Police dragged the river, but found nothing. Then at the end of March, troopers discovered Gibson’s body approximately miles downstream in Bradford. He was wearing his farm clothes, his ankles were bound and his hands were tied behind his knees. The corpse was in remarkable condition, likely because the cold water had preserved the body. The death certificate lists “suffocation (means unknown)” as the cause of death.
It wasn’t until the fall of 1958 that a physician revealed to investigators that he had driven by Gibson’s barn the morning the farmer disappeared and saw a car and two men that he recognized. The men were Robert “Ozzie” Welch and Frank Carpenter and they were tried separately for Gibson’s murder. Welch was released after the judge deemed the evidence against him insufficient, and a jury found Carpenter not guilty.
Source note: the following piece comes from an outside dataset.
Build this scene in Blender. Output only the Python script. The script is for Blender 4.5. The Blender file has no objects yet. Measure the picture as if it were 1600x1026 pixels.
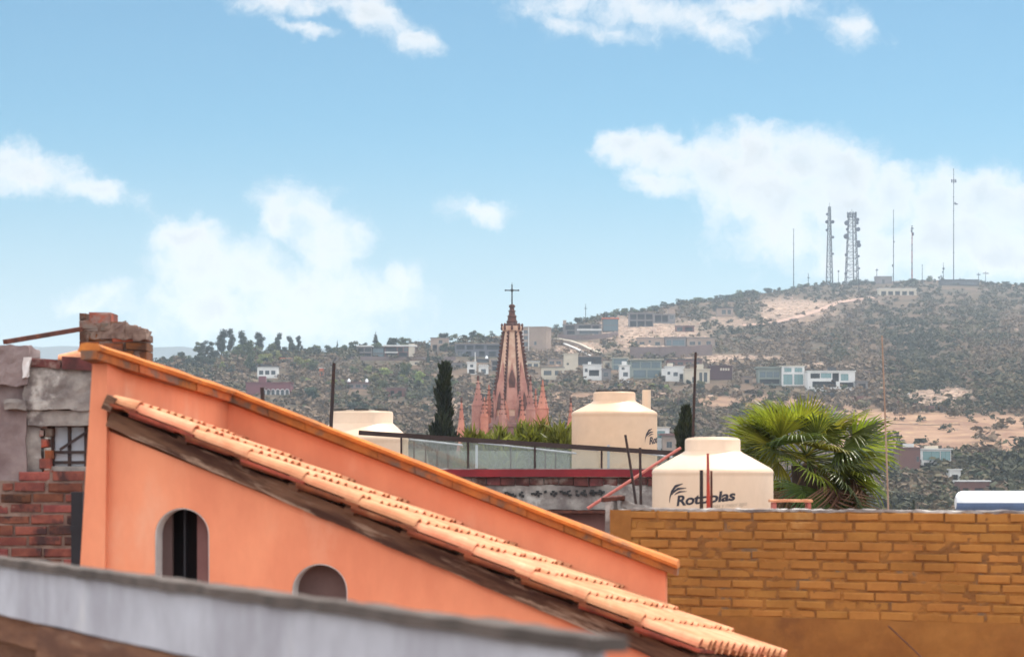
SKY_STRENGTH, SUN_E, EXPO, HAZE = .12, 2.5, 1.08, .00012
CLOUD_LIGHT, CLOUD_SHADE, ADDED_FILL = (4.0, 3.98, 3.95, 1), (2.75, 2.88, 3.0, 1), (11.8, 11.8, 11.8, 1)
SKY_HUE, SKY_SAT, SKY_VAL, SKY_TINT = .5, 1.0, 1.0, (.24, .40, .41, 1)
import bpy, math, random
import numpy as np
from mathutils import Vector, Matrix, noise as mnoise
from mathutils.geometry import tessellate_polygon

random.seed(7)
RNG = np.random.default_rng(7)
SC = bpy.context.scene
COL = SC.collection
F = 3777.0          # focal length in photograph pixels (1600 wide)
HX, HY = 800.0, 731.0
CZ = 9.0            # eye height of the roof terrace the photo is taken from


def P(px, py, Y):
    return Vector(((px - HX) / F * Y, Y, CZ + (HY - py) / F * Y))


def on_plane(px, py, P0, n):
    d = Vector(((px - HX) / F, 1.0, (HY - py) / F))
    o = Vector((0, 0, CZ))
    t = (P0 - o).dot(n) / d.dot(n)
    return o + d * t


def lin(r, g, b, k=1.0):
    f = lambda c: (c / 255 / 12.92) if c / 255 <= 0.04045 else ((c / 255 + 0.055) / 1.055) ** 2.4
    return (f(r) * k, f(g) * k, f(b) * k, 1.0)


# ------------------------------------------------------------------ meshes
class MB:
    def __init__(s):
        s.V, s.F, s.n = [], [], 0

    def add(s, verts, faces, mat=0, smooth=False):
        v = np.asarray(verts, dtype=np.float64).reshape(-1, 3)
        if isinstance(faces, np.ndarray):
            s.F.append((faces + s.n, mat, smooth))
        else:
            by = {}
            for f in faces:
                by.setdefault(len(f), []).append(f)
            for k, fl in by.items():
                s.F.append((np.array(fl, dtype=np.int64) + s.n, mat, smooth))
        s.V.append(v)
        s.n += len(v)

    HEX = [(0, 3, 2, 1), (4, 5, 6, 7), (0, 1, 5, 4), (1, 2, 6, 5), (2, 3, 7, 6), (3, 0, 4, 7)]

    def hexa(s, p, mat=0):
        """8 points: bottom 4 (ccw seen from above) then top 4."""
        s.add([tuple(q) for q in p], MB.HEX, mat)

    def box(s, c, size, R=None, mat=0):
        hx, hy, hz = [q / 2 for q in size]
        pts = [(-hx, -hy, -hz), (hx, -hy, -hz), (hx, hy, -hz), (-hx, hy, -hz), (-hx, -hy, hz), (hx, -hy, hz), (hx, hy, hz), (-hx, hy, hz)]
        c = Vector(c)
        pts = [(R @ Vector(q) if R else Vector(q)) + c for q in pts]
        s.hexa(pts, mat)

    def span(s, a, b, mat=0):
        s.box([(a[i] + b[i]) / 2 for i in range(3)], [abs(b[i] - a[i]) for i in range(3)], None, mat)

    def obox(s, o, u, v, w, mat=0):
        """box from corner o along the three vectors u, v, w"""
        o, u, v, w = map(Vector, (o, u, v, w))
        s.hexa([o, o + u, o + u + v, o + v, o + w, o + u + w, o + u + v + w, o + v + w], mat)

    def bar(s, a, b, w, h, up=(0, 0, 1), mat=0):
        a, b = Vector(a), Vector(b)
        d = (b - a).normalized()
        side = d.cross(Vector(up)).normalized()
        u2 = side.cross(d).normalized()
        q = [a - side * w / 2 - u2 * h / 2, b - side * w / 2 - u2 * h / 2, b + side * w / 2 - u2 * h / 2, a + side * w / 2 - u2 * h / 2]
        s.hexa(q + [x + u2 * h for x in q], mat)

    def tube(s, pts, rad, n=8, mat=0, smooth=True, cap=True):
        pts = [Vector(p) for p in pts]
        m = len(pts)
        if not hasattr(rad, '__len__'):
            rad = [rad] * m
        vs = []
        for i, p in enumerate(pts):
            d = (pts[min(i + 1, m - 1)] - pts[max(i - 1, 0)]).normalized()
            a = Vector((1, 0, 0)) if abs(d.x) < .8 else Vector((0, 1, 0))
            u = d.cross(a).normalized()
            w = d.cross(u)
            for k in range(n):
                t = 2 * math.pi * k / n
                vs.append(p + (u * math.cos(t) + w * math.sin(t)) * rad[i])
        fs = []
        for i in range(m - 1):
            for k in range(n):
                k2 = (k + 1) % n
                fs.append((i * n + k, i * n + k2, (i + 1) * n + k2, (i + 1) * n + k))
        s.add(vs, fs, mat, smooth)
        if cap:
            s.add(vs[:n], [tuple(range(n))], mat)
            s.add(vs[-n:], [tuple(range(n))[::-1]], mat)

    def lathe(s, prof, c=(0, 0, 0), n=48, mat=0, smooth=True, rot=0.0, cap=True):
        c = Vector(c)
        vs = []
        for r, z in prof:
            for k in range(n):
                t = 2 * math.pi * k / n + rot
                vs.append((c.x + r * math.cos(t), c.y + r * math.sin(t), c.z + z))
        fs = []
        for i in range(len(prof) - 1):
            for k in range(n):
                k2 = (k + 1) % n
                fs.append((i * n + k, i * n + k2, (i + 1) * n + k2, (i + 1) * n + k))
        s.add(vs, fs, mat, smooth)
        if cap:
            if prof[-1][0] > 1e-4:
                s.add(vs[-n:], [tuple(range(n))], mat)
            if prof[0][0] > 1e-4:
                s.add(vs[:n], [tuple(range(n))[::-1]], mat)

    def poly(s, loops, off, mat=0):
        """planar polygon with holes (loops of 3-D points), extruded by off"""
        off = Vector(off)
        loops = [[Vector(p) for p in l] for l in loops]
        flat = [p for l in loops for p in l]
        tris = [tuple(t) for t in tessellate_polygon(loops)]
        N = len(flat)
        s.add(flat, tris, mat)
        s.add([p + off for p in flat], [t[::-1] for t in tris], mat)
        for l in loops:
            m = len(l)
            s.add(l + [p + off for p in l], [(i, (i + 1) % m, m + (i + 1) % m, m + i) for i in range(m)], mat)

    def gridwall(s, x0, x1, z0, z1, holes, y0, y1, fr, mat=0):
        """wall slab in a local frame fr(x, y, z) with rectangular holes, real reveals"""
        xs = sorted({x0, x1} | {h[0] for h in holes} | {h[1] for h in holes})
        zs = sorted({z0, z1} | {h[2] for h in holes} | {h[3] for h in holes})
        xs = [x for x in xs if x0 <= x <= x1]
        zs = [z for z in zs if z0 <= z <= z1]

        def solid(i, j):
            if not (0 <= i < len(xs) - 1 and 0 <= j < len(zs) - 1):
                return False
            cx, cz = (xs[i] + xs[i + 1]) / 2, (zs[j] + zs[j + 1]) / 2
            return not any(h[0] < cx < h[1] and h[2] < cz < h[3] for h in holes)
        vs, fs = [], []

        def quad(a, b, c, d):
            k = len(vs)
            vs.extend([fr(*a), fr(*b), fr(*c), fr(*d)])
            fs.append((k, k + 1, k + 2, k + 3))
        for i in range(len(xs) - 1):
            for j in range(len(zs) - 1):
                if not solid(i, j):
                    continue
                a, b, c, d = xs[i], xs[i + 1], zs[j], zs[j + 1]
                quad((a, y0, c), (b, y0, c), (b, y0, d), (a, y0, d))
                quad((b, y1, c), (a, y1, c), (a, y1, d), (b, y1, d))
                if not solid(i - 1, j):
                    quad((a, y1, c), (a, y0, c), (a, y0, d), (a, y1, d))
                if not solid(i + 1, j):
                    quad((b, y0, c), (b, y1, c), (b, y1, d), (b, y0, d))
                if not solid(i, j - 1):
                    quad((a, y1, c), (b, y1, c), (b, y0, c), (a, y0, c))
                if not solid(i, j + 1):
                    quad((a, y0, d), (b, y0, d), (b, y1, d), (a, y1, d))
        s.add([tuple(v) for v in vs], fs, mat)

    def rough(s, o, u, v, w, nu, nv, nw, amp, scale, mat=0, seed=0, smooth=False):
        """box with a subdivided, noise-worn surface"""
        o, u, v, w = map(Vector, (o, u, v, w))

        def face(o, a, b, na, nb):
            vs, fs = [], []
            for j in range(nb + 1):
                for i in range(na + 1):
                    p = o + a * (i / na) + b * (j / nb)
                    q = p * scale + Vector((seed * 7.3, seed * 3.1, 0))
                    vs.append(p + Vector(mnoise.noise_vector(q)) * amp + Vector(mnoise.noise_vector(q * 3.1)) * amp * .5)
            for j in range(nb):
                for i in range(na):
                    k = j * (na + 1) + i
                    fs.append((k, k + 1, k + na + 2, k + na + 1))
            s.add(vs, fs, mat, smooth)
        face(o, u, w, nu, nw)
        face(o + v, u, w, nu, nw)
        face(o, v, w, nv, nw)
        face(o + u, v, w, nv, nw)
        face(o, u, v, nu, nv)
        face(o + w, u, v, nu, nv)

    def build(s, name, mats, parent=None, attr=None):
        me = bpy.data.meshes.new(name)
        V = np.concatenate(s.V) if s.V else np.zeros((0, 3))
        off = WO.get(parent.name, Vector()) if parent else Vector()
        V = V - np.array(off)
        nl = sum(f.size for f, _, _ in s.F)
        nf = sum(len(f) for f, _, _ in s.F)
        me.vertices.add(len(V))
        me.vertices.foreach_set('co', V.astype(np.float32).ravel())
        me.loops.add(nl)
        me.polygons.add(nf)
        me.loops.foreach_set('vertex_index', np.concatenate([f.ravel() for f, _, _ in s.F]).astype(np.int32))
        tot = np.concatenate([np.full(len(f), f.shape[1]) for f, _, _ in s.F])
        st = np.concatenate([[0], np.cumsum(tot)[:-1]])
        me.polygons.foreach_set('loop_start', st.astype(np.int32))
        me.polygons.foreach_set('material_index', np.concatenate([np.full(len(f), m) for f, m, _ in s.F]).astype(np.int32))
        me.polygons.foreach_set('use_smooth', np.concatenate([np.full(len(f), sm) for f, _, sm in s.F]).astype(bool))
        if attr:
            for an, av in attr.items():
                a = me.attributes.new(an, 'FLOAT', 'POINT')
                a.data.foreach_set('value', np.asarray(av, dtype=np.float32))
        me.update(calc_edges=True)
        me.validate()
        for m in (mats if isinstance(mats, (list, tuple)) else [mats]):
            me.materials.append(m)
        o = bpy.data.objects.new(name, me)
        COL.objects.link(o)
        if parent:
            o.parent = parent
            WO[o.name] = off
        return o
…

Martin, who became a judge in 1970 and retired in 1998, argues investigators never considered any possibilities other than a vigilante killing. He is seeking the support of the Vidocq Society, a private organization of sleuths who specialize in solving old crimes. Society member Peter Stephenson reported he believes Martin’s explanation. If vigilantes had killed Gibson, his body would have been beaten to a pulp. And by killing himself, Gibson was able to take control of a life that was spiraling downward, he said. “If you look at Orville’s behavior pre-crime, you’ll find that a lot of people had tried to take control of his life,” Stephenson insisted.
Unfortunately, most of the original players are now dead. Gibson’s wife died in 1973, Welch died two months after his trial and Carpenter died in 1972.
Despite the ugly memories, Gibson’s niece believes it is good that people are talking about her uncle again. “We would just like to know the answers,” she said. “I don’t think there’s any purpose to trying to arrest anyone. It’s way past time for that.”